I am currently working on a project examining the image of the woman in the garden in early modern English poetry. The project explains why this image was so ubiquitous by tracing how it manifests the period’s changing attitudes toward aesthetic pleasure and gender relations.

At the end of the sixteenth century, the image embodied the age’s moral anxiety regarding art’s–and particularly poetry’s–sensuous pleasures, personified in deadly seductresses like Edmund Spenser’s Acrasia in the Bower of Bliss. But as it entered the seventeenth century the image lost its threatening aspect. I explain this change in connotation as a shift in artistic method: both poets and gardeners began to use the image to answer the troubling moral questions about sensuous art it had previously represented. The image came to embody varied answers, but all of them enabled the male artist to claim for himself, to a lesser or greater extent, forms of aesthetic pleasure that traditionally had been gendered feminine. Analyses of a masque by Inigo Jones, a gardening manual by John Parkinson, the landscaping of Philip Herbert’s Wilton estate, and poems by Andrew Marvell and the Cavaliers provide cases in point.

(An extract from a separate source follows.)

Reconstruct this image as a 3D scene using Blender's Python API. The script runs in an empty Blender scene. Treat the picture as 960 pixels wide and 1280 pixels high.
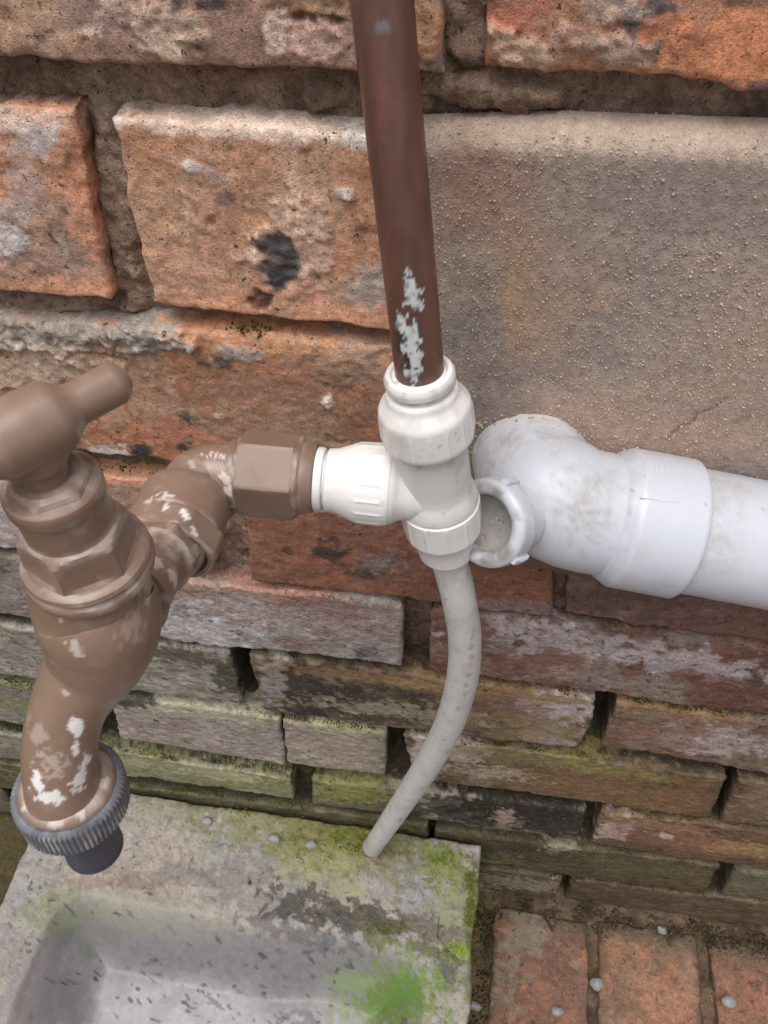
import bpy, math, random
import numpy as np
from mathutils import Vector

S = bpy.context.scene
COL = S.collection
# ------------------------------------------------------------------ camera, world, light
# everything below is measured in millimetres from a point of the wall and put into metres by W()
ZG = -865.0                                    # ground level
CAM = np.array([15.945, -238.460, 7.729])
RGT = np.array([0.98918963, 0.14609235, -0.01268453])
UPV = np.array([-0.10356597, 0.75723582, 0.64487829])
FWD = np.array([-0.10381697, 0.63659323, -0.76418001])
FPX = 992.9


def W(p):
    p = np.asarray(p, float)
    return (p - np.array([0, 0, ZG])) / 1000.0


cam_d = bpy.data.cameras.new('camera')
cam = bpy.data.objects.new('camera', cam_d)
COL.objects.link(cam)
from mathutils import Matrix
M = Matrix.Identity(4)
for i in range(3):
    M[i][0] = RGT[i]; M[i][1] = UPV[i]; M[i][2] = -FWD[i]; M[i][3] = W(CAM)[i]
cam.matrix_world = M
cam_d.sensor_fit = 'VERTICAL'
cam_d.sensor_height = 36.0
cam_d.sensor_width = 27.0
cam_d.lens = 36.0 * FPX / 1280.0
cam_d.clip_start = 0.01
cam_d.clip_end = 500
cam_d.dof.use_dof = True
cam_d.dof.focus_distance = 0.36
cam_d.dof.aperture_fstop = 60
S.camera = cam

SUN_ELEV, SUN_ROT = math.radians(62), math.radians(205)
world = bpy.data.worlds.new('World')
S.world = world
world.use_nodes = True
wn = world.node_tree.nodes; wl = world.node_tree.links
for n in list(wn): wn.remove(n)
sky = wn.new('ShaderNodeTexSky'); sky.sky_type = 'NISHITA'; sky.sun_disc = False
sky.sun_elevation = SUN_ELEV; sky.sun_rotation = SUN_ROT
sky.dust_density = 5.0; sky.air_density = 0.7; sky.ozone_density = 0.6
bg = wn.new('ShaderNodeBackground'); bg.inputs['Strength'].default_value = 0.15
hs = wn.new('ShaderNodeHueSaturation'); hs.inputs['Saturation'].default_value = 0.35
wo = wn.new('ShaderNodeOutputWorld')
wl.new(sky.outputs[0], hs.inputs['Color']); wl.new(hs.outputs[0], bg.inputs['Color']); wl.new(bg.outputs[0], wo.inputs['Surface'])
sl = bpy.data.lights.new('sun', 'SUN'); sl.energy = 1.2; sl.angle = math.radians(50); sl.color = (1.0, 0.97, 0.93)
sun = bpy.data.objects.new('sun', sl); COL.objects.link(sun)
# the light comes from above, behind the photographer and a little from the left
sdir = Vector((-0.15, -0.26, 1.12)).normalized()
sun.rotation_euler = sdir.to_track_quat('Z', 'Y').to_euler()
sun.location = (0, -1, 3)
sky.sun_elevation = math.asin(sdir.z)
sky.sun_rotation = math.atan2(sdir.x, sdir.y)
S.view_settings.view_transform = 'Standard'
S.view_settings.look = 'None'
S.view_settings.exposure = 0.36
S.view_settings.gamma = 1.0


# ------------------------------------------------------------------ places: pixel of the photo -> point of the place
def ray(x, y):
    return (x - 480) / FPX * RGT - (y - 640) / FPX * UPV + FWD


def onY(x, y, Y=0.0):
    d = ray(x, y); return CAM + d * ((Y - CAM[1]) / d[1])


def onZ(x, y, Z):
    d = ray(x, y); return CAM + d * ((Z - CAM[2]) / d[2])


def atd(x, y, d):
    return CAM + ray(x, y) * d


# ------------------------------------------------------------------ noise
def _h(ix, iy, iz, seed):
    h = (ix * 374761393 + iy * 668265263 + iz * 2147483647 + seed * 1274126177) & 0xFFFFFFFF
    h = ((h ^ (h >> 13)) * 1274126177) & 0xFFFFFFFF
    h = ((h ^ (h >> 16)) * 2246822519) & 0xFFFFFFFF
    return ((h ^ (h >> 15)) & 0xFFFFFF).astype(np.float64) / 0xFFFFFF * 2 - 1


def vnoise(P, seed=0):
    I = np.floor(P).astype(np.int64); Fr = P - I
    Fr = Fr * Fr * (3 - 2 * Fr)
    out = 0
    x, y, z = I[..., 0], I[..., 1], I[..., 2]
    fx, fy, fz = Fr[..., 0], Fr[..., 1], Fr[..., 2]
    for dx in (0, 1):
        wx = fx if dx else 1 - fx
        for dy in (0, 1):
            wy = fy if dy else 1 - fy
            for dz in (0, 1):
                wz = fz if dz else 1 - fz
                out = out + wx * wy * wz * _h(x + dx, y + dy, z + dz, seed)
    return out


def fbm(P, size, octv=4, seed=0, gain=0.5):
    """fractal noise, about -1..1; size = size of the largest features in mm"""
    P = np.asarray(P, float)
    a, s, o, t = 1.0, 1.0 / np.asarray(size, float), 0, 0
    for k in range(octv):
        o = o + a * vnoise(P * s + 17.3 * k, seed + k * 7); t += a * a
        a *= gain; s = s * 2.03
    return o / math.sqrt(t) * 1.3


def sst(x, a, b):
    t = np.clip((x - a) / (b - a), 0, 1); return t * t * (3 - 2 * t)


def lin(rgb):
    c = np.asarray(rgb, float) / 255.0
    return np.where(c <= 0.04045, c / 12.92, ((c + 0.055) / 1.055) ** 2.4)


def mixc(A, B, w):
    return A + (np.asarray(B) - A) * w[..., None]


# ------------------------------------------------------------------ objects
def tag(o, label=None, cat=None, group=None, kind=None):
    if label: o['label'] = label
    if cat: o['category'] = cat
    if group: o['group'] = group
    if kind: o['kind'] = kind
    return o


def thing(name, base, label, cat, group=None):
    o = bpy.data.objects.new(name, None); COL.objects.link(o)
    o.location = W(base); o.empty_display_size = 0.02
    o['base'] = [float(v) for v in base]
    return tag(o, label, cat, group)


def link_mesh(name, me, mat, parent=None, base=None):
    o = bpy.data.objects.new(name, me); COL.objects.link(o)
    if parent is not None: o.parent = parent
    elif base is not None: o.location = W(base)
    me.materials.append(mat)
    return o


def root_base(parent):
    while parent is not None:
        if 'base' in parent.keys(): return np.array(parent['base'][:])
        parent = parent.parent
    return np.array([0, 0, ZG])


def build(name, V, Fq, mat, parent=None, base=None, col=None, rgh=None, grit=None, smooth=True, sharp=None, Ft=None):
    """V in mm; Fq quads, Ft triangles"""
    b = root_base(parent) if parent is not None else (np.array(base, float) if base is not None else np.array([0, 0, ZG], float))
    V = np.asarray(V, float).reshape(-1, 3)
    v = (V - b) / 1000.0
    me = bpy.data.meshes.new(name)
    Fq = np.asarray(Fq, np.int32).reshape(-1, 4) if Fq is not None and len(Fq) else np.zeros((0, 4), np.int32)
    Ft = np.asarray(Ft, np.int32).reshape(-1, 3) if Ft is not None and len(Ft) else np.zeros((0, 3), np.int32)
    me.vertices.add(len(v)); me.vertices.foreach_set('co', v.astype(np.float32).ravel())
    nl = Fq.size + Ft.size
    me.loops.add(nl); me.loops.foreach_set('vertex_index', np.concatenate([Fq.ravel(), Ft.ravel()]))
    me.polygons.add(len(Fq) + len(Ft))
    ls = np.concatenate([np.arange(len(Fq)) * 4, Fq.size + np.arange(len(Ft)) * 3]).astype(np.int32)
    me.polygons.foreach_set('loop_start', ls)
    me.update(calc_edges=True); me.validate()
    if smooth:
        me.polygons.foreach_set('use_smooth', np.ones(len(me.polygons), bool))
        if sharp: me.set_sharp_from_angle(angle=math.radians(sharp))
    n = len(v)
    if col is not None:
        c = np.ones((n, 4), np.float32); c[:, :3] = np.clip(np.broadcast_to(np.asarray(col).reshape(-1, 3), (n, 3)), 0, 1)
        a = me.attributes.new('col', 'FLOAT_COLOR', 'POINT'); a.data.foreach_set('color', c.ravel())
    for nm, arr, dv in (('rgh', rgh, 0.8), ('grit', grit, 1.0)):
        arr = np.full(n, dv, np.float32) if arr is None else np.broadcast_to(np.asarray(arr, np.float32).ravel(), (n,)).astype(np.float32)
        a = me.attributes.new(nm, 'FLOAT', 'POINT'); a.data.foreach_set('value', arr)
    return link_mesh(name, me, mat, parent, b)


def grid_faces(nr, nc, closed=False, flip=False):
    i = np.arange(nr - 1)[:, None]; j = np.arange(nc if closed else nc - 1)[None, :]
    j2 = (j + 1) % nc
    f = np.stack([i * nc + j, i * nc + j2, (i + 1) * nc + j2, (i + 1) * nc + j], -1).reshape(-1, 4)
    return f[:, ::-1] if flip else f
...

The project offers new readings of Aemilia Lanyer’s “The Description of Cooke-ham” and Mary Wroth’s Urania to demonstrate how female poets, in sharp contrast to their male contemporaries, were able to reappropriate the image to authorize women’s writing. The pleasure garden’s ambiguous status as an extension of the public order of the household, as well as a more intimate sphere apart, made the garden a site uniquely suited to dramatize the female poet’s predicament, caught between social constraints on self-expression and a desire for it.

My past projects have included studies of Queen Elizabeth I's self-representation and Tudor ideas about motherhood.